Londra si risveglia fuori dall’Unione Europea e senza più il suo leader politico. David Cameron ha rassegnato le sue dimissioni da primo ministro. Sconfitto dall’esito del voto di ieri notte, il premier britannico, che si era giocato tutto con il referendum sulla Brexit, indetto dal suo stesso partito per mantenere le promesse in campagna elettorale, ha gettato la spugna.
“Il popolo britannico ha preso una decisione molto chiara nel prendere una strada diversa, perciò penso che il Paese necessiti di una leadership fresca per intraprendere questa direzione”: con queste parole Cameron preannuncia le proprie dimissioni in seguito alla vittoria della Brexit. Il primo ministro aveva dichiarato, nonostante il proprio aperto sostegno alla permanenza del Regno Unito nell’Unione Europea che, quale che fosse il risultato del referendum sarebbe rimasto in carica. Per il momento, comunque, Cameron si dimette solo dal comando del partito conservatore, in attesa che, entro ottobre, emerga un nuovo leader per i tories che possa sostituirlo alla guida del governo.
“Farò tutto quello che posso come primo ministro per tener fermo il timone nelle prossime settimane e nei prossimi mesi. Ma non penso sarebbe la cosa giusta per me rimanere i capitano che conduce il nostro Paese alla sua prossima destinazione”, annuncia Cameron. “Questa non è una decisione che ho preso alla leggera. Ma credo che sia nell’interesse nazionale avere un periodo di stabilità e, poi, la necessaria leadership”.
La tempistica preannunciata da Cameron non è stata precisa, “secondo me dovremmo nominare un nuovo premier entro l’inizio della conferenza del partito conservatore a ottobre”.

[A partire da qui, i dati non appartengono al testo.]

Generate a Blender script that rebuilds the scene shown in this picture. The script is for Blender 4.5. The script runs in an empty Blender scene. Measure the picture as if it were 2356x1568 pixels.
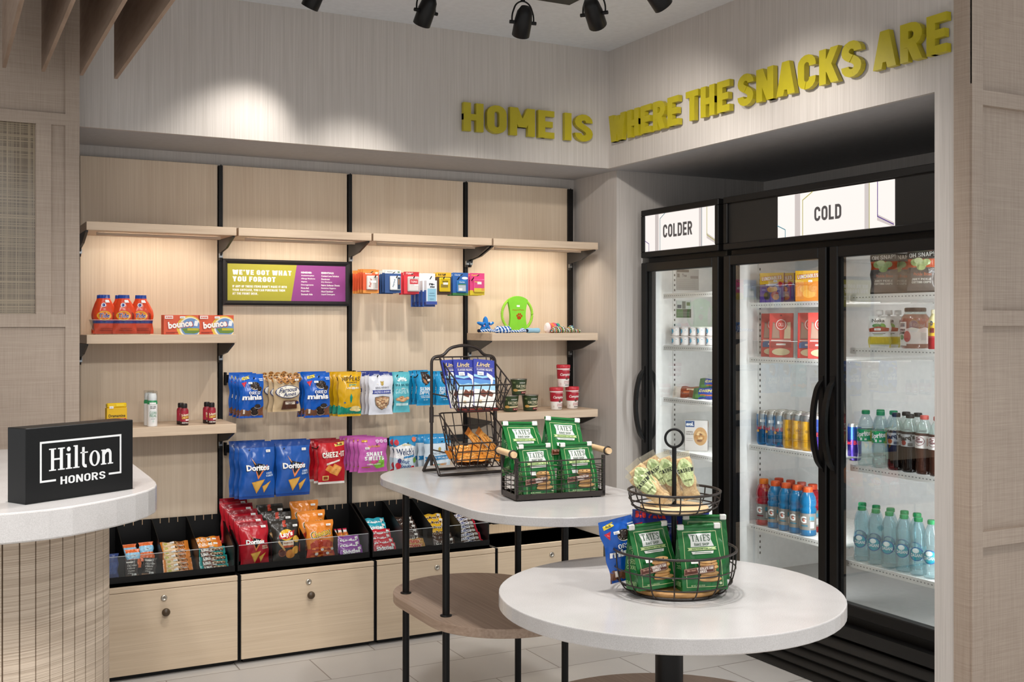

In queste ore di fibrillazione sui mercati finanziari, che hanno venduto massicciamente la sterlina e i titoli bancari, Cameron ha voluto rassicurare gli investitori: “L’economia britannica è forte”.
I cittadini britannici non si erano mai espressi sulla loro appartenenza all’Unione Europea, bensì avevano votato nel 1975 a favore del progetto di un mercato comune in Europa. Ma non avevano mai votato a favore dell’idea di far parte di un’unione politica. Secondo alcuni osservatori a spostare l’ago della bilancia dalla parte dei no all’Europa è stata la paura per l’ondata migratoria in arrivo dall’Europa.